I thought about this a few days ago, when reading Thomas Edsall’s column “Liberals Need to Take Their Fingers Out of their Ears.” Edsall draws upon the work of several scholars to make the case that liberal causes such as maximizing gay rights are seen by many people as a “normative threat” to their deepest-held values. Gay rights are fully consistent with what America stands for, which is that everyone deserves equal standing before the law. But they also challenge millennia-old religious doctrine that the only proper sexual and marital arrangement is between a man and a woman. Changing our laws to protect gay rights will not change everyone’s mind simultaneously, and in some cases could lead to a backlash (see: Trump).

Just as my church blithely ignored Darwin more than 100 years after his breakthrough, it is likely that some US churches will ignore the gay rights movement for decades to come. The law can only get us so far.

Which brings us to last week’s Supreme Court case about Masterpiece Cake Shop in Colorado. Same-sex couple Charlie Craig and David Mullins visited Masterpiece Cake Shop to request that proprietor Jack Phillips make a cake for their upcoming wedding. Phillips offered to sell them anything else, but said that making the wedding cake would violate his Christian belief that marriage should only be between a man and a woman. Craig and Mullins were humiliated by this and sued for discrimination, and they won their case in Colorado. Phillips appealed, citing both religious liberty and his freedom of speech as an artist. This pushed the case up to the Supreme Court, which will decide the case next June.

Legally speaking, in my estimation, Craig and Mullins are completely correct. Phillips maintains a shop that is open to the public. Same-sex marriage is legal throughout America. In addition to that Colorado’s anti-discrimination ordinances recognize sexual orientation as worthy of protection. Phillips is free to hold whatever beliefs he would like, but he is not free to violate the laws of his state. Case closed.

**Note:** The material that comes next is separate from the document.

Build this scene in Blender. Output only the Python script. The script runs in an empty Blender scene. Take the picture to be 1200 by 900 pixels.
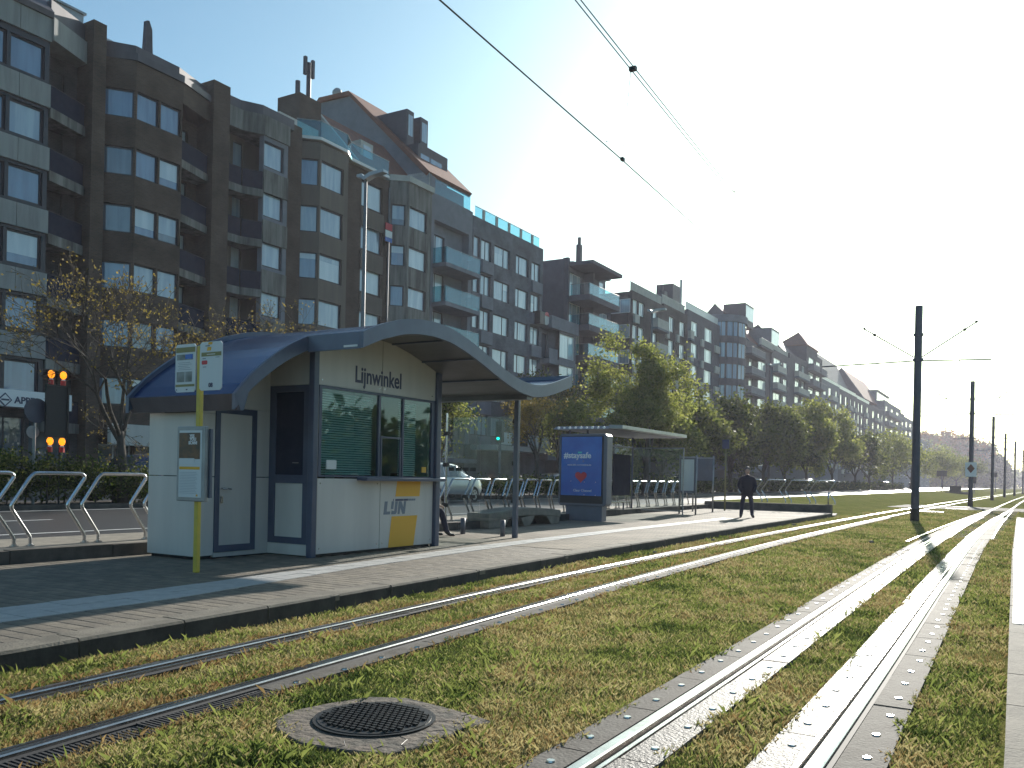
import bpy, math, random
import numpy as np
from mathutils import Vector, Matrix
random.seed(7); np.random.seed(7)
R = math.radians
scene = bpy.context.scene
col = scene.collection
# ------------------------------------------------------------------ camera
cam_d = bpy.data.cameras.new('camera'); cam = bpy.data.objects.new('camera', cam_d); col.objects.link(cam)
CAM_H = 1.47; YAW = R(30.67); ROLL = R(1.2)
fw = Vector((-math.sin(YAW), math.cos(YAW), 0)); rt = Vector((math.cos(YAW), math.sin(YAW), 0)); up = Vector((0, 0, 1))
cx = rt*math.cos(ROLL)+up*math.sin(ROLL); cy = -rt*math.sin(ROLL)+up*math.cos(ROLL)
M = Matrix((cx, cy, -fw)).transposed().to_4x4(); M.translation = (0, 0, CAM_H)
cam.matrix_world = M
cam_d.lens = 30.6; cam_d.sensor_width = 36; cam_d.shift_y = 0.09; cam_d.clip_start = 0.1; cam_d.clip_end = 6000
scene.camera = cam
# ------------------------------------------------------------------ light
SUN_EL = R(20.0); SUN_AZ = R(-7.0)      # azimuth from +Y, positive to +X
world = bpy.data.worlds.new('World'); scene.world = world; world.use_nodes = True
nt = world.node_tree; nt.nodes.clear()
sky = nt.nodes.new('ShaderNodeTexSky'); sky.sky_type = 'NISHITA'; sky.sun_disc = False
sky.sun_elevation = SUN_EL; sky.sun_rotation = SUN_AZ
sky.air_density = 1.0; sky.dust_density = 1.4; sky.ozone_density = 1.6; sky.altitude = 0
tint = nt.nodes.new('ShaderNodeMixRGB'); tint.blend_type = 'MULTIPLY'; tint.inputs[0].default_value = 1; tint.inputs[2].default_value = (.72, .99, 1.0, 1)   # cool white balance of the photograph
bg = nt.nodes.new('ShaderNodeBackground'); bg.inputs[1].default_value = 0.088
wo = nt.nodes.new('ShaderNodeOutputWorld'); nt.links.new(sky.outputs[0], tint.inputs[1]); nt.links.new(tint.outputs[0], bg.inputs[0]); nt.links.new(bg.outputs[0], wo.inputs[0])
sl = bpy.data.lights.new('sun', 'SUN'); sun = bpy.data.objects.new('sun', sl); col.objects.link(sun)
sl.energy = 5.0; sl.angle = R(0.6); sl.color = (1.0, 0.94, 0.85)
sd = Vector((math.sin(SUN_AZ)*math.cos(SUN_EL), math.cos(SUN_AZ)*math.cos(SUN_EL), math.sin(SUN_EL)))
sun.rotation_euler = sd.to_track_quat('Z', 'Y').to_euler(); sun.location = (0, 0, 60)
scene.view_settings.view_transform = 'Standard'; scene.view_settings.look = 'None'
scene.view_settings.exposure = 0.88; scene.view_settings.gamma = 1.0
# ------------------------------------------------------------------ materials
def newmat(name):
    m = bpy.data.materials.new(name); m.use_nodes = True
    return m, m.node_tree.nodes, m.node_tree.links, m.node_tree.nodes['Principled BSDF']
def mat(name, c, rough=0.6, metal=0.0, c2=None, scale=3.0, bump=0.0, bscale=None, spec=0.5, streak=False, detail=6, ior=None, emit=None):
    """colour c, blended to c2 by a noise of the given scale, with an optional bump"""
    m, n, l, p = newmat(name)
    p.inputs['Base Color'].default_value = (*c, 1); p.inputs['Roughness'].default_value = rough
    p.inputs['Metallic'].default_value = metal; p.inputs['Specular IOR Level'].default_value = spec
    if ior: p.inputs['IOR'].default_value = ior
    if emit: p.inputs['Emission Color'].default_value = (*c, 1); p.inputs['Emission Strength'].default_value = emit
    tc = n.new('ShaderNodeTexCoord')
    src = tc.outputs['Object']
    if streak:
        mp = n.new('ShaderNodeMapping'); mp.inputs['Scale'].default_value = (1, 1, .12); l.new(src, mp.inputs[0]); src2 = mp.outputs[0]
    else: src2 = src
    if c2:
        nz = n.new('ShaderNodeTexNoise'); nz.inputs['Scale'].default_value = scale; nz.inputs['Detail'].default_value = detail; nz.inputs['Roughness'].default_value = .65
        l.new(src2, nz.inputs['Vector'])
        cr = n.new('ShaderNodeValToRGB'); cr.color_ramp.elements[0].position = .36; cr.color_ramp.elements[1].position = .64
        cr.color_ramp.elements[0].color = (*c, 1); cr.color_ramp.elements[1].color = (*c2, 1)
        l.new(nz.outputs[0], cr.inputs[0]); l.new(cr.outputs[0], p.inputs['Base Color'])
    if bump:
        nb = n.new('ShaderNodeTexNoise'); nb.inputs['Scale'].default_value = bscale or scale*4; nb.inputs['Detail'].default_value = 4
        l.new(src, nb.inputs['Vector'])
        b = n.new('ShaderNodeBump'); b.inputs['Strength'].default_value = bump; b.inputs['Distance'].default_value = .02
        l.new(nb.outputs[0], b.inputs['Height']); l.new(b.outputs[0], p.inputs['Normal'])
    return m
def brickmat(name, c, c2, mortar, bw=.22, bh=.065, rough=.85, vert=True, msize=.008):
    m, n, l, p = newmat(name); p.inputs['Specular IOR Level'].default_value = .2
    tc = n.new('ShaderNodeTexCoord'); sx = n.new('ShaderNodeSeparateXYZ'); l.new(tc.outputs['Object'], sx.inputs[0])
    cb = n.new('ShaderNodeCombineXYZ')
    if vert:
        ad = n.new('ShaderNodeMath'); ad.operation = 'ADD'; l.new(sx.outputs[0], ad.inputs[0]); l.new(sx.outputs[1], ad.inputs[1])
        l.new(ad.outputs[0], cb.inputs[0]); l.new(sx.outputs[2], cb.inputs[1])
    else: l.new(sx.outputs[0], cb.inputs[0]); l.new(sx.outputs[1], cb.inputs[1])
    bt = n.new('ShaderNodeTexBrick'); l.new(cb.outputs[0], bt.inputs['Vector'])
    bt.inputs['Color1'].default_value = (*c, 1); bt.inputs['Color2'].default_value = (*c2, 1); bt.inputs['Mortar'].default_value = (*mortar, 1)
    bt.inputs['Scale'].default_value = 1; bt.inputs['Brick Width'].default_value = bw; bt.inputs['Row Height'].default_value = bh; bt.inputs['Mortar Size'].default_value = msize
    nz = n.new('ShaderNodeTexNoise'); nz.inputs['Scale'].default_value = .7; nz.inputs['Detail'].default_value = 8; l.new(tc.outputs['Object'], nz.inputs['Vector'])
    mr = n.new('ShaderNodeMapRange'); mr.inputs['From Min'].default_value = .3; mr.inputs['From Max'].default_value = .7; mr.inputs['To Min'].default_value = .62; mr.inputs['To Max'].default_value = 1.22
    l.new(nz.outputs[0], mr.inputs[0])
    mx = n.new('ShaderNodeVectorMath'); mx.operation = 'SCALE'; l.new(bt.outputs[0], mx.inputs[0]); l.new(mr.outputs[0], mx.inputs['Scale'])
    l.new(mx.outputs[0], p.inputs['Base Color']); p.inputs['Roughness'].default_value = rough
    b = n.new('ShaderNodeBump'); b.inputs['Strength'].default_value = .4; b.inputs['Distance'].default_value = .01; b.invert = True
    l.new(bt.outputs['Fac'], b.inputs['Height']); l.new(b.outputs[0], p.inputs['Normal'])
    return m
def glassmat(name, tint=(.75, .85, .85), clear=.75, rough=.02, ior=1.45):
    m, n, l, p = newmat(name)
    n.remove(p); out = n['Material Output']
    tr = n.new('ShaderNodeBsdfTransparent'); tr.inputs[0].default_value = (*tint, 1)
    gl = n.new('ShaderNodeBsdfGlossy'); gl.inputs['Roughness'].default_value = rough; gl.inputs[0].default_value = (.9, .95, 1, 1)
    lw = n.new('ShaderNodeLayerWeight'); lw.inputs[0].default_value = .5
    pw = n.new('ShaderNodeMath'); pw.operation = 'POWER'; pw.inputs[1].default_value = 4.0; l.new(lw.outputs['Facing'], pw.inputs[0])
    ad = n.new('ShaderNodeMath'); ad.operation = 'MULTIPLY_ADD'; ad.inputs[1].default_value = .8; ad.inputs[2].default_value = (1-clear)*.6+(ior-1)*.12; ad.use_clamp = True; l.new(pw.outputs[0], ad.inputs[0])
    ms = n.new('ShaderNodeMixShader'); l.new(ad.outputs[0], ms.inputs[0]); l.new(tr.outputs[0], ms.inputs[1]); l.new(gl.outputs[0], ms.inputs[2]); l.new(ms.outputs[0], out.inputs[0])
    return m
def leafmat(name, c, c2, transl=.45):
    m, n, l, p = newmat(name); out = n['Material Output']
    tc = n.new('ShaderNodeTexCoord'); nz = n.new('ShaderNodeTexNoise'); nz.inputs['Scale'].default_value = 2.3; nz.inputs['Detail'].default_value = 5; l.new(tc.outputs['Object'], nz.inputs['Vector'])
    cr = n.new('ShaderNodeValToRGB'); cr.color_ramp.elements[0].position = .38; cr.color_ramp.elements[1].position = .62
    cr.color_ramp.elements[0].color = (*c, 1); cr.color_ramp.elements[1].color = (*c2, 1); l.new(nz.outputs[0], cr.inputs[0])
    l.new(cr.outputs[0], p.inputs['Base Color']); p.inputs['Roughness'].default_value = .6; p.inputs['Specular IOR Level'].default_value = .12
    t = n.new('ShaderNodeBsdfTranslucent'); l.new(cr.outputs[0], t.inputs[0])
    ms = n.new('ShaderNodeMixShader'); ms.inputs[0].default_value = transl; l.new(p.outputs[0], ms.inputs[1]); l.new(t.outputs[0], ms.inputs[2]); l.new(ms.outputs[0], out.inputs[0])
    return m
def windowglass(name, c, c2, stripes=0.0, blend=0.3, curtain=(.45, .47, .48)):
    """opaque glazing: dark room or curtain behind, strong clear coat so it mirrors the sky"""
    m, n, l, p = newmat(name)
    tc = n.new('ShaderNodeTexCoord'); mp = n.new('ShaderNodeMapping'); mp.inputs['Scale'].default_value = (2.2, 2.2, .25); l.new(tc.outputs['Object'], mp.inputs[0])
    oi = n.new('ShaderNodeObjectInfo'); va = n.new('ShaderNodeVectorMath'); va.operation = 'ADD'
    rs = n.new('ShaderNodeMath'); rs.operation = 'MULTIPLY'; rs.inputs[1].default_value = 37; l.new(oi.outputs['Random'], rs.inputs[0])
    l.new(mp.outputs[0], va.inputs[0]); l.new(rs.outputs[0], va.inputs[1])
    nz = n.new('ShaderNodeTexNoise'); nz.inputs['Scale'].default_value = 1.2; nz.inputs['Detail'].default_value = 3; l.new(va.outputs[0], nz.inputs['Vector'])
    cr = n.new('ShaderNodeValToRGB'); cr.color_ramp.elements[0].position = .4; cr.color_ramp.elements[1].position = .6
    cr.color_ramp.elements[0].color = (*c, 1); cr.color_ramp.elements[1].color = (*c2, 1); l.new(nz.outputs[0], cr.inputs[0])
    base = cr.outputs[0]
    if stripes:
        wv = n.new('ShaderNodeTexWave'); wv.inputs['Scale'].default_value = 3.2; wv.inputs['Distortion'].default_value = 1.5; wv.bands_direction = 'X'
        l.new(va.outputs[0], wv.inputs['Vector'])
        mx = n.new('ShaderNodeMixRGB'); mx.inputs[2].default_value = (*curtain, 1)
        mm = n.new('ShaderNodeMath'); mm.operation = 'MULTIPLY'; mm.inputs[1].default_value = stripes; l.new(wv.outputs[1], mm.inputs[0])
        l.new(mm.outputs[0], mx.inputs[0]); l.new(base, mx.inputs[1]); base = mx.outputs[0]
    l.new(base, p.inputs['Base Color']); p.inputs['Roughness'].default_value = .5
    p.inputs['Coat Weight'].default_value = 1; p.inputs['Coat IOR'].default_value = 2.1; p.inputs['Coat Roughness'].default_value = .02
    nb = n.new('ShaderNodeTexNoise'); nb.inputs['Scale'].default_value = .9; l.new(va.outputs[0], nb.inputs['Vector'])
    b = n.new('ShaderNodeBump'); b.inputs['Strength'].default_value = .05; b.inputs['Distance'].default_value = .05; l.new(nb.outputs[0], b.inputs['Height']); l.new(b.outputs[0], p.inputs['Coat Normal'])
    return m
MT = {}
MT['dark_frame'] = mat('dark_frame', (.03, .03, .04), .4)
MT['white_frame'] = mat('white_frame', (.72, .72, .72), .4)
MT['steel'] = mat('steel', (.62, .62, .63), .22, 1.0, (.5, .5, .52), 20)
MT['kiosk_white'] = mat('kiosk_white', (.60, .575, .535), .38, 0, (.50, .48, .45), 1.3, bump=.03, bscale=3, streak=True)
MT['kiosk_blue'] = mat('kiosk_blue', (.075, .095, .15), .35, 0, (.06, .075, .12), 2)
MT['roof_blue'] = mat('roof_blue', (.018, .04, .12), .22, 0.3, (.025, .055, .15), 1.2, bump=.05, bscale=2)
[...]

And yet. Seeing how my church could still deny Darwin more than a century later, it feels inevitable that this case too will be used as grist in the eternal culture wars. If Mullins and Craig prevail, as they should, this will become yet more evidence that the “world” is out to deny Christ. Donations will come pouring in to support “conservative Christian candidates,” and some state in the Bible Belt will make absolutely sure that gay people are not protected within their borders.

Mullins and Craig are not responsible for preemptively gaming all of this out in advance, of course. Their rights were violated, and they have sought legal redress for that violation. Nobody but the two of them can say what they should have done, and nobody can know what they would have done in their place. But let’s be prepared for the backlash that is certain to come if they win.